ANALISIS NETRALITAS DAN INDEPENDENSI KPK TERHADAP KASUS KORUPSI DEWAN PERWAKILAN RAKYAT
Kata Kunci:
Independensi KPK, Revisi UU KPK 2019, Pemberantasan KorupsiAbstrak
KPK dibentuk dengan tujuan pembentukan awal sebagai lembaga yang Independen. Hal ini merupakan tujuan dari dibentuknya KPK agar tidak terpengaruh oleh Lembaga negara lainya atau terpengaruh oleh kekuasaan pemerintah yang sedang berkuasa, namun setelah revisi UU KPK Nomor 19 tahun 2019 ini dinilai sangat melemahkan KPK dalam melakukan tindakan pemberantasan korupsi karena terdapat kurang lebih 26 poin kewenangannya yang berkurang termasuk dalam hal penyadapan dan independensi, KPK melalui juru bicaranya mengatakan banyak sekali ketidaksinkronan pasal demi pasal, pada UU Nomor 19 tahun 2019 dalam implikasinya juga berpengaruh sebagaimana ruang gerak semakin terbatas dan tidak bebas dari pengaruh kekuasaan lain serta agenda awal didirikannya KPK semakin tidak terarah. Terkadang KPK dijadikan alat oleh kekuasaan untuk menakuti orang-orang yang tidak sejalan apa yang diinginkan kekuasaan dengan cara memberikan surat perintah penyidikan (sprindik) maka dari itu prinsip awal yaitu Lembaga independen negara dan lembaga anti korupsi semakin tidak relevan dan dinilai tebang pilih apalagi dalam penanganan kasus korupsi yang menjerat anggota DPR sering sekali penyidik KPK merasa ketakutan. Dalam revisi UU ini KPK yang awalnya lembaga non masuk dalam bidang eksekutif. Padahal pemegang kekuasaan eksekutif paling berpengaruh adalah Presiden yang sudah mempunyai Lembaga penindakan korupsi lain yaitu Kepolisian dan Kejaksaan maka revisi UU tersebut semakin menjadikan Presiden mempunyai kekuasaan yang semakin super power.

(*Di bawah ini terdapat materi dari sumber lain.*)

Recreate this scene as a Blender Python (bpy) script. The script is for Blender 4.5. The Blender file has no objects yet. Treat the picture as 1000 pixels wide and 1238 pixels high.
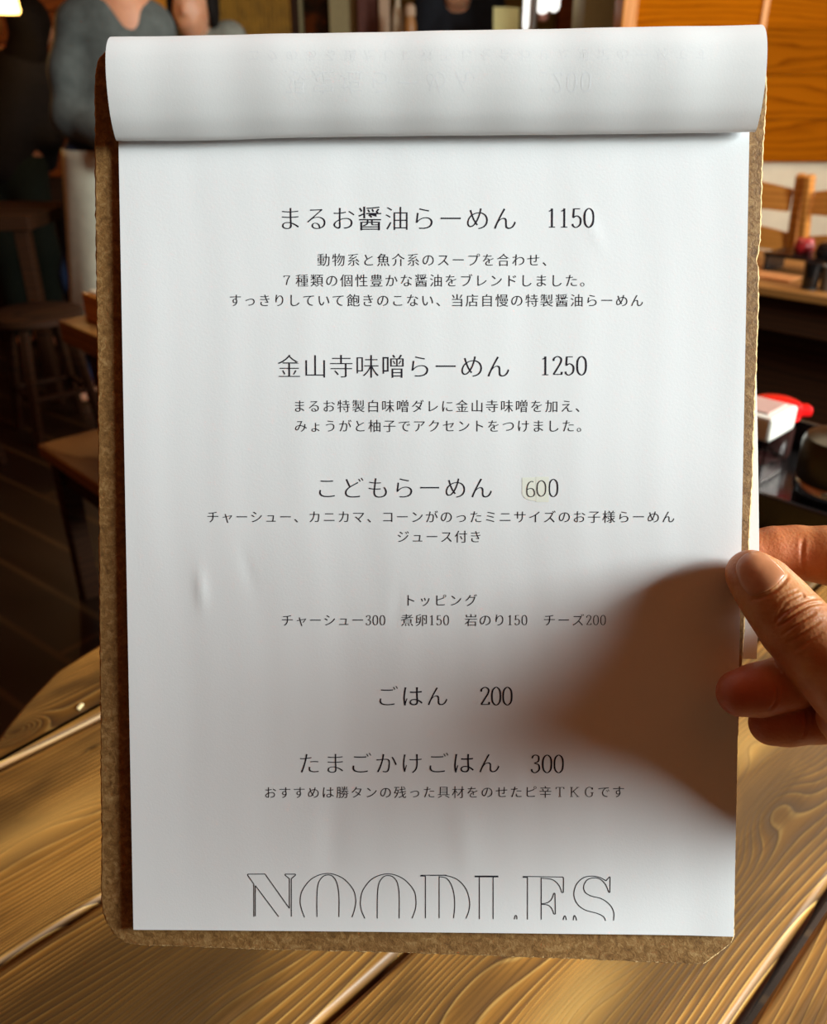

Komisi Pemberantasan Korupsi (KPK) was formed with the aim of its initial formation as an independent institution. This is the purpose of the establishment of the KPK so that it is not influenced by other state institutions or influenced by the power of the government in power, but after the revision of KPK Law Number 19 of 2019, it is considered to greatly weaken the KPK in carrying out corruption eradication actions because there are approximately 26 points of reduced authority including in terms of wiretapping and independence, the KPK through its spokesperson said that there were many inconsistencies article by article, in Law Number 19 of 2019 in its implications it also has an effect as the space for movement is increasingly limited and not free from the influence of other powers and the original agenda of establishing the KPK is increasingly undirected. Sometimes the KPK is used as a tool by power to scare people who are not in line with what power wants by giving an investigation warrant (sprindik), therefore the initial principle, namely an independent state institution and an anti-corruption institution, is increasingly irrelevant and is considered selective, especially in handling corruption cases that ensnare members of the DPR, KPK investigators often feel scared. In the revision of this law, the KPK, which was originally a non-institution, is included in the executive sector. Whereas the most influential holder of executive power is the President, who already has other corruption prosecution institutions, namely the Police and the Attorney General's Office, the revision of the law makes the President even more powerful.